[Source data]
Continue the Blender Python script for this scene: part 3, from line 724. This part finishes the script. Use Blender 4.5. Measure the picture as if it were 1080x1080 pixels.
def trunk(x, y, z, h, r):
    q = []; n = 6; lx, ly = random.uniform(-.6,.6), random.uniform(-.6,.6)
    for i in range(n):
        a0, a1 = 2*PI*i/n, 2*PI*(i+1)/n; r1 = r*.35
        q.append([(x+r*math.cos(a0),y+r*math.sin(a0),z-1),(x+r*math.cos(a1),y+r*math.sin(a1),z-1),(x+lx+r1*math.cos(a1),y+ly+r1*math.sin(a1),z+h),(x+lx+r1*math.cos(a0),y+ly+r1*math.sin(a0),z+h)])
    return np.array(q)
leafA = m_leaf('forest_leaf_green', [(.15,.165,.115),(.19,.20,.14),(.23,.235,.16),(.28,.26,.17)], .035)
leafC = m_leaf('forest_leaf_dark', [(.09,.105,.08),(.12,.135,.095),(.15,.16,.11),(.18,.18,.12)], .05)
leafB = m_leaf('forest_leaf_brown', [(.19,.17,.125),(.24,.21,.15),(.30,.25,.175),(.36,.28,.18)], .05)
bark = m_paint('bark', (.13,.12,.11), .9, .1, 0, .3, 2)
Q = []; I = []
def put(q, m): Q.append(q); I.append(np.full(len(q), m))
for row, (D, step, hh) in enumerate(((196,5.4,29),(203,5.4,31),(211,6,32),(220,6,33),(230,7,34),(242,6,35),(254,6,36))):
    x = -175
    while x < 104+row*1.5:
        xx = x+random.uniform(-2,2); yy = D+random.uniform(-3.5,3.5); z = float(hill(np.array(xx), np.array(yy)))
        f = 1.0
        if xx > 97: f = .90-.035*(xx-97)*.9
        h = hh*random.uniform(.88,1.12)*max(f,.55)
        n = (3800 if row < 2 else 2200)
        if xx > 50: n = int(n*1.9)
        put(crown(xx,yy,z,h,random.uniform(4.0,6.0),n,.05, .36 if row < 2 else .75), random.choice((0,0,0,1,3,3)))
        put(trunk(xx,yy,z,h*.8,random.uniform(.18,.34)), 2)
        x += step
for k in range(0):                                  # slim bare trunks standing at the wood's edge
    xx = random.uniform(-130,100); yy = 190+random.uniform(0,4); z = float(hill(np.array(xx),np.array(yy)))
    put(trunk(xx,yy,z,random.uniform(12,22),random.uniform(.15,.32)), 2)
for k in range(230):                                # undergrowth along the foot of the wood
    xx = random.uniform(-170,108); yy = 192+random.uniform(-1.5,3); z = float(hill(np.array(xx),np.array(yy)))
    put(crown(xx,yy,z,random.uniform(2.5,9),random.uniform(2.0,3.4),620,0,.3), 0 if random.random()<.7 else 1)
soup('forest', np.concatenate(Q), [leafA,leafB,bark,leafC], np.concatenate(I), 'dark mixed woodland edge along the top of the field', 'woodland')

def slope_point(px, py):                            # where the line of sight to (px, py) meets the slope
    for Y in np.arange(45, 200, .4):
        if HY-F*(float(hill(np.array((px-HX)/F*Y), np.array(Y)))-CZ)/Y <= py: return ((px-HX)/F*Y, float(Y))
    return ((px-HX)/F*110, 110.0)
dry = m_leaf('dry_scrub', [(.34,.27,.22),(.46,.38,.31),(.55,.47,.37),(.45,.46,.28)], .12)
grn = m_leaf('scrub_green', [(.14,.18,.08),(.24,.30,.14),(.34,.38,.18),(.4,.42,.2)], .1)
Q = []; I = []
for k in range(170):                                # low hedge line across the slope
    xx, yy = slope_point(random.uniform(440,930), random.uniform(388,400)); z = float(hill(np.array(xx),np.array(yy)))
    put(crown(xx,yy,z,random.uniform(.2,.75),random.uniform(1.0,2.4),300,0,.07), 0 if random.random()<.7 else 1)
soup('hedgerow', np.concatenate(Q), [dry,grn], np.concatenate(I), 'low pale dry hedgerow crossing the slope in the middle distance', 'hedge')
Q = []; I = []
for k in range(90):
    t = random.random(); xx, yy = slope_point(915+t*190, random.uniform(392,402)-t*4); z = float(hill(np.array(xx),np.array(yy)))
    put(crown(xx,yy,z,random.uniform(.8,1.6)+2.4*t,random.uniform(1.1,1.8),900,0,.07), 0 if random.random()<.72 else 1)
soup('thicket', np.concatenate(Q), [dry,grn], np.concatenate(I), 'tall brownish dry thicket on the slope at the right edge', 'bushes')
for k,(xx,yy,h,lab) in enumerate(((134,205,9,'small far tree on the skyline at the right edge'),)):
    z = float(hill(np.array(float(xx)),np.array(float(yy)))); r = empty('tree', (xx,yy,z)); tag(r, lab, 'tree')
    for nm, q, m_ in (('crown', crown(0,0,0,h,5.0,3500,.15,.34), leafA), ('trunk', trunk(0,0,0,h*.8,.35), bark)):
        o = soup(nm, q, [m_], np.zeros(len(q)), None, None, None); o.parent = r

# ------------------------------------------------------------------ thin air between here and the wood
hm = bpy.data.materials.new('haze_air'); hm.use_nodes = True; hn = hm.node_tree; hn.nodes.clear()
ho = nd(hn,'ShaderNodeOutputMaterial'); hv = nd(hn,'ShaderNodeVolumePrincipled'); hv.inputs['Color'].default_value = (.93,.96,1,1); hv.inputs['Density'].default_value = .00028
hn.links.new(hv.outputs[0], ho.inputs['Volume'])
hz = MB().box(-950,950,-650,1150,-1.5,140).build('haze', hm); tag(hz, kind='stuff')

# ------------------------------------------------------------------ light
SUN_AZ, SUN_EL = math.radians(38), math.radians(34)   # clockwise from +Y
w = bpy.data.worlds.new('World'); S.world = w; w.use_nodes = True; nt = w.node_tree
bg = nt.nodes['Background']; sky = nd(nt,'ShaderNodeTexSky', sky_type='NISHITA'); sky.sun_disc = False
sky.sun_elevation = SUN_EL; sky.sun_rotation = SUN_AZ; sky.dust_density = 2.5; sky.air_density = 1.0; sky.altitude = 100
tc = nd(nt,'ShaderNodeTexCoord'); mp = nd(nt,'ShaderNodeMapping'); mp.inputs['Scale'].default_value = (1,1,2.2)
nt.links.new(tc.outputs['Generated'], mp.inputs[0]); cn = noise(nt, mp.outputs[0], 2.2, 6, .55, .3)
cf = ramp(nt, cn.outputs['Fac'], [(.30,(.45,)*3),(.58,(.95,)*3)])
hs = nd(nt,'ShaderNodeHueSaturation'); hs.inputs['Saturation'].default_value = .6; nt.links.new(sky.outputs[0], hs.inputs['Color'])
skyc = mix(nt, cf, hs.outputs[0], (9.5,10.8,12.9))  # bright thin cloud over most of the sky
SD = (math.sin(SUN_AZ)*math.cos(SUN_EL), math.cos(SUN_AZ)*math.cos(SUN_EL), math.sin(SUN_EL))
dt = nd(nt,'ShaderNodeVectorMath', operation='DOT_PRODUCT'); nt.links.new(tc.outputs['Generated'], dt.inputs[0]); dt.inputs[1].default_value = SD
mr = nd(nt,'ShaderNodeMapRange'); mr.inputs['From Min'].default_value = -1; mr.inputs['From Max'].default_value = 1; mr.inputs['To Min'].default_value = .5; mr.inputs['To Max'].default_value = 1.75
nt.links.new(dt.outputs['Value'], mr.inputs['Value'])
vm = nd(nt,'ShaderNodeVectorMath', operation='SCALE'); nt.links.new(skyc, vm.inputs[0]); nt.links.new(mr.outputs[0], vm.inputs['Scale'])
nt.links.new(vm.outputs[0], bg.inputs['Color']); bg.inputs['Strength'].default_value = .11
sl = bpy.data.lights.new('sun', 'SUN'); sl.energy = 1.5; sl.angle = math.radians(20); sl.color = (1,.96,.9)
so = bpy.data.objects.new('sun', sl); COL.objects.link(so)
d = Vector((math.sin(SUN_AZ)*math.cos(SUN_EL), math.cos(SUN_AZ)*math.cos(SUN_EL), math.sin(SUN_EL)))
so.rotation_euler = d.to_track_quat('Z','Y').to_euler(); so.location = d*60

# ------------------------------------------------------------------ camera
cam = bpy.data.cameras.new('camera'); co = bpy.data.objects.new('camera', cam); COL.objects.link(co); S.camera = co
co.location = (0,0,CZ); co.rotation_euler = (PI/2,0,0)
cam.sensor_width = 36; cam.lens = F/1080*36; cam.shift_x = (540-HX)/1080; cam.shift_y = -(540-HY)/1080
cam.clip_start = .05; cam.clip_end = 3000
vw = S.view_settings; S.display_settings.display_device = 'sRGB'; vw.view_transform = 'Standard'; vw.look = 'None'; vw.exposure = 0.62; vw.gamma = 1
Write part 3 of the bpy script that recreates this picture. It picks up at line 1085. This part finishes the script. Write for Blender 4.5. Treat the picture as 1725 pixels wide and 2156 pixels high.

REQUIREMENT – In the listing above, how many lines include the word "Blender"? Answer with the number and nothing more.

FULL RESPONSE – 2